**Entries with scene source code**.
☆ ☆ ☆

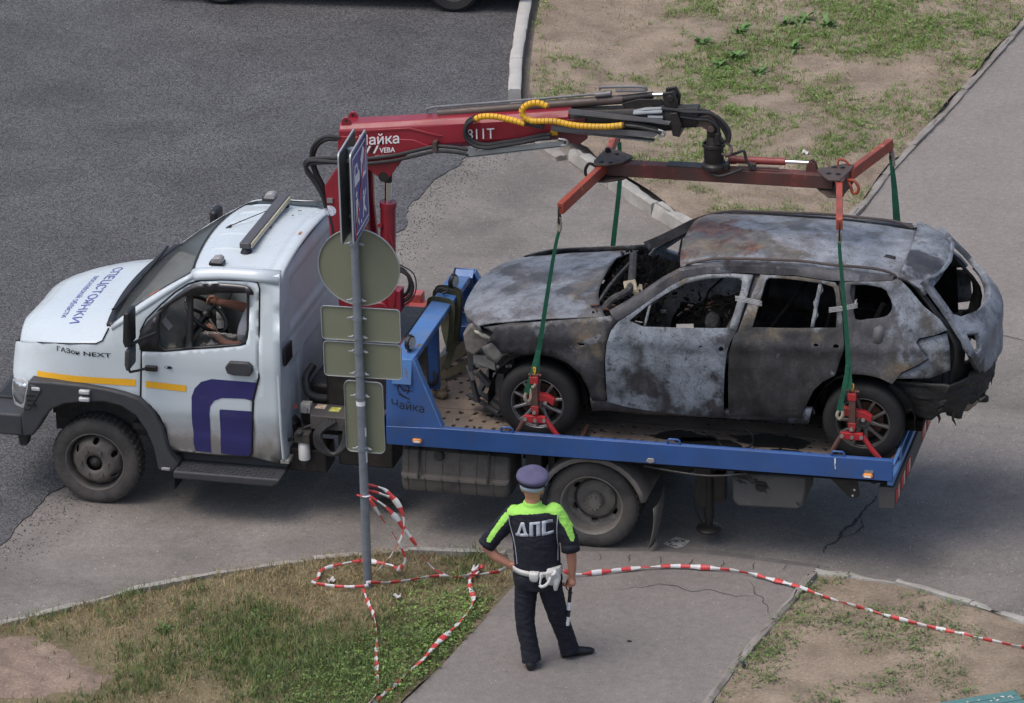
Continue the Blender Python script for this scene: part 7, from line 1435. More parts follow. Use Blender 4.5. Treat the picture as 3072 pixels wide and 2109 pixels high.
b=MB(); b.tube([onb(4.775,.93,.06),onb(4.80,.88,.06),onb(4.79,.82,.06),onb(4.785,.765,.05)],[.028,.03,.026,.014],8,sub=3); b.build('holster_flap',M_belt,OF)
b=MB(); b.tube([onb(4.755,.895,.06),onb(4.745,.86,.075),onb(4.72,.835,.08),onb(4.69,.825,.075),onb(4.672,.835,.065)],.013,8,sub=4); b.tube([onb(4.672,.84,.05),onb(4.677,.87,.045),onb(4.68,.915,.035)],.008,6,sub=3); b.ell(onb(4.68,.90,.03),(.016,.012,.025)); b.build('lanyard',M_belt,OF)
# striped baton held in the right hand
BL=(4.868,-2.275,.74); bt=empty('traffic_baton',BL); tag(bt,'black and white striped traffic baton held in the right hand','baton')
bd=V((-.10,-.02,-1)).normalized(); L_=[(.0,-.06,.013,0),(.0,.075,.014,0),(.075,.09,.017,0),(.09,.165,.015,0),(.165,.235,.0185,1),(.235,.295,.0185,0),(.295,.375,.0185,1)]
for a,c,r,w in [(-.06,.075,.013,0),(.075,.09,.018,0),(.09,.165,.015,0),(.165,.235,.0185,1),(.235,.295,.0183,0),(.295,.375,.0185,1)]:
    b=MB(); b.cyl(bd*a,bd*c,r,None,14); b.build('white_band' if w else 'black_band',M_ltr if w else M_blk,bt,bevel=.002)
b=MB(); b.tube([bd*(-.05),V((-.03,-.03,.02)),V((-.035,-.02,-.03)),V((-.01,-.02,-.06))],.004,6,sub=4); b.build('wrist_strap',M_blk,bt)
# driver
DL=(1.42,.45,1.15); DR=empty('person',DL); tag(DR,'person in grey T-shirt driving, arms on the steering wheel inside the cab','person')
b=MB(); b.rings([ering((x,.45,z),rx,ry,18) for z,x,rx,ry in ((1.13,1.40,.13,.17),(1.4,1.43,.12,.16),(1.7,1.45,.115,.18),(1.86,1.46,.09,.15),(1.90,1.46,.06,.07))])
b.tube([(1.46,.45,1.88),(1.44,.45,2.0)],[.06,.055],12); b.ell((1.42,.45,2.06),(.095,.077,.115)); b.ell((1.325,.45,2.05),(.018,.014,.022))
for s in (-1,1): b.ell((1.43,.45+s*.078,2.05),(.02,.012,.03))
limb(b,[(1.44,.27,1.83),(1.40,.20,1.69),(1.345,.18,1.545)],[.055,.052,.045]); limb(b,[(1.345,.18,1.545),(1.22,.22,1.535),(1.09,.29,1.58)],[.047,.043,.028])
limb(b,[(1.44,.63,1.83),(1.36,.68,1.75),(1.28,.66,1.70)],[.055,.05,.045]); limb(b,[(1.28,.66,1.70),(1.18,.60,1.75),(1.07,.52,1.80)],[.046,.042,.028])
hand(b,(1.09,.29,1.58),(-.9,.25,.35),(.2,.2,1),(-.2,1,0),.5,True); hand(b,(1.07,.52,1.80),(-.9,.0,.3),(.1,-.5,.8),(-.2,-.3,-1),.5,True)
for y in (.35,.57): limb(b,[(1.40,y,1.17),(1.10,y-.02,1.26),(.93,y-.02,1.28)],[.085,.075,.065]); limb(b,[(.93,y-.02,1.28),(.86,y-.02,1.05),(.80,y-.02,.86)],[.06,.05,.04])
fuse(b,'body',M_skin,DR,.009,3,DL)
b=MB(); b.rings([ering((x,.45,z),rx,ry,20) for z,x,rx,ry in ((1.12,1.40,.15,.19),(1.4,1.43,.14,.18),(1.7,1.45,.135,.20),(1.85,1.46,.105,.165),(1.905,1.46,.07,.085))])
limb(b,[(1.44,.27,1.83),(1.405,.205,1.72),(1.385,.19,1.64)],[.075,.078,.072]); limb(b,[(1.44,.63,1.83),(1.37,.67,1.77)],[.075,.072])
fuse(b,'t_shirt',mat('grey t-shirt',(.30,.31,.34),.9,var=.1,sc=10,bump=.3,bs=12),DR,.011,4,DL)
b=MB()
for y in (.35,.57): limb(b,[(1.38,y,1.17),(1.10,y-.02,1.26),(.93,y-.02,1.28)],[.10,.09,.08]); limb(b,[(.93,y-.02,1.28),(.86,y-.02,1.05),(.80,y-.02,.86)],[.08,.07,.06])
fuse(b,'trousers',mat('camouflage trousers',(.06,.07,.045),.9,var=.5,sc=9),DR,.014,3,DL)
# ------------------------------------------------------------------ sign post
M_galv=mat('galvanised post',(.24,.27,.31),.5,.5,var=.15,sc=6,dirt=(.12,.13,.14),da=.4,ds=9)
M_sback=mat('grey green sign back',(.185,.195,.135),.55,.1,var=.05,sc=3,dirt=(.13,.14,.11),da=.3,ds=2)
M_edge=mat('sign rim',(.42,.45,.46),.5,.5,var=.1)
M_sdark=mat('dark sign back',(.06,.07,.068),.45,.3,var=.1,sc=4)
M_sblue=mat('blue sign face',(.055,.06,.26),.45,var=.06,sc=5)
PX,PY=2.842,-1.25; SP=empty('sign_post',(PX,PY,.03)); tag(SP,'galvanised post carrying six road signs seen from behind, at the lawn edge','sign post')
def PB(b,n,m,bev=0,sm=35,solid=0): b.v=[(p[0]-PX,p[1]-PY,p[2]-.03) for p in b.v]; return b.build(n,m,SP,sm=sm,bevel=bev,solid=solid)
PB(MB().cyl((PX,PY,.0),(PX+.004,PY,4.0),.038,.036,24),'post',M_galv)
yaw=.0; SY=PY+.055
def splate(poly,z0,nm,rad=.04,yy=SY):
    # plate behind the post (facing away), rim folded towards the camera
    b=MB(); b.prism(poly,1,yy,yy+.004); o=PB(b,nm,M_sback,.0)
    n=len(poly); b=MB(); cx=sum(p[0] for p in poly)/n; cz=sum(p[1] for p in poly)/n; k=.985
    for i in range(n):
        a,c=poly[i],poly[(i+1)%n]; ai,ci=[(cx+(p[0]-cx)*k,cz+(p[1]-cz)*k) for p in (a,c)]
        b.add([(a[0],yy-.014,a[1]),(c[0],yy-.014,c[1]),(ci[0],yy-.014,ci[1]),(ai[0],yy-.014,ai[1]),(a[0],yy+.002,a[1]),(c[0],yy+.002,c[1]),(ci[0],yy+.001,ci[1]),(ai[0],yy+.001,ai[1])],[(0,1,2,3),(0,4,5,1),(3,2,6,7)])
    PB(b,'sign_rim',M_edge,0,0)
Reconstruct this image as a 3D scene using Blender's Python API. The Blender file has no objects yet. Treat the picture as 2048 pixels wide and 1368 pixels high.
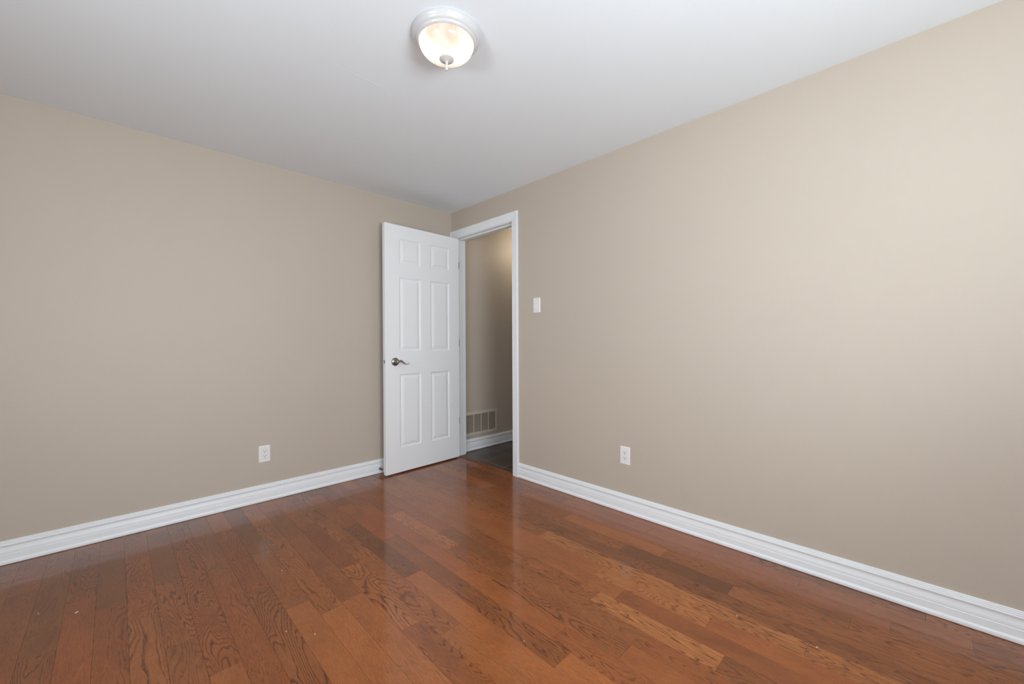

☆ ☆ ☆

**Problem to work on**.
Copy all lines from the data that hold the word "Blender".

**Written response**.
Continue the Blender Python script for this scene: part 7, from line 1435. More parts follow. Use Blender 4.5. Treat the picture as 3072 pixels wide and 2109 pixels high.
Reconstruct this image as a 3D scene using Blender's Python API. The Blender file has no objects yet. Treat the picture as 2048 pixels wide and 1368 pixels high.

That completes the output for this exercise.